Later that morning, the women gathered upstairs in two rooms for the women’s reading of the Torah. Women who are used to more, politely read the single brachah the rabbi had mandated; women who had never received an aliyah before summoned up the courage to work their way through the brachah. I felt the familiar gush of belonging at being a part of tefillah, and an even stronger pride watching my mother introduce and arrange the reading.
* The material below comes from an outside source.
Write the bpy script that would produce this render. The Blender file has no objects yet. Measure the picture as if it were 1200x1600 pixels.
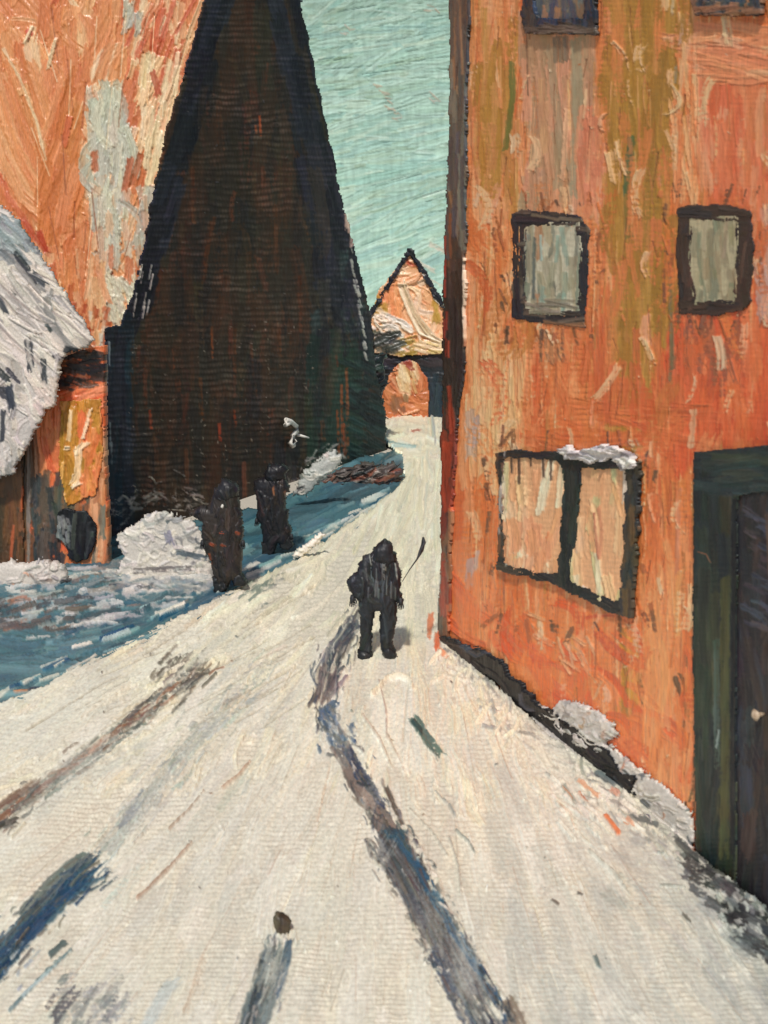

On the last round of reading, my high school gemara Rav’s wife received shlishi, which I was leining. I couldn’t exactly explain to her why it mattered so much to me that I got to read for her. I’ll never be able to read for him, and connect to him through ritual, not just learning, and so being able to read for her somehow made a difference. Then, at the end, we crowded into the other room to share a misheberach, and I heard the most enchanting thing. A young girl who had listened to her mother practicing leining over and over had learned the first pasuk of her mother’s aliyah, and stood at the low table in front of her, reading the first pasuk with her. The two voices, one piping and one deep, blended harmoniously.

This is a particularly bright young girl, fluent in Hebrew and English both, who several months back approached her mother, saying, “Ima, I think I’m ready. I know anim zmirot. Let’s tell the rabbi.” It hadn’t occurred to the child that only boys were going up to the bimah to lead anim zmirot; she saw only engagement in Judaism and her personal ability and readiness to give to the community.

The rest of the weekend, I thought about it and talked about it with my parents, old friends, the young mothers of the congregation, and the Talmud professor. Simchat Torah is always a particularly fraught time for Orthodox women. The amazing changes at my parents’ shul were done in joy and respect, without the slightest negativity. Yet even after being in such a safe space, the chag leaves me wondering about women’s role in Judaism. Will the little girl who read Torah with her mom grow up, as I first imagined in a surge of happiness, with a feeling of value and a wholehearted commitment to her Judaism? Or will she run away like me and so many of my more thoughtful/high-powered female friends, giving all of her leadership ability, her bright intelligence, her desire to perfect the world, to the secular society that can appreciate it so much more, and maintain Judaism in a solely personal sphere because the community cannot value what she can bring to it? I look at the shul in which she’s growing up and I know that’s not true. She will lein on Simchat Torah, read megillah on Purim, give shiurim and lead her peers in Torah study. Perhaps she will grow up without any bitterness.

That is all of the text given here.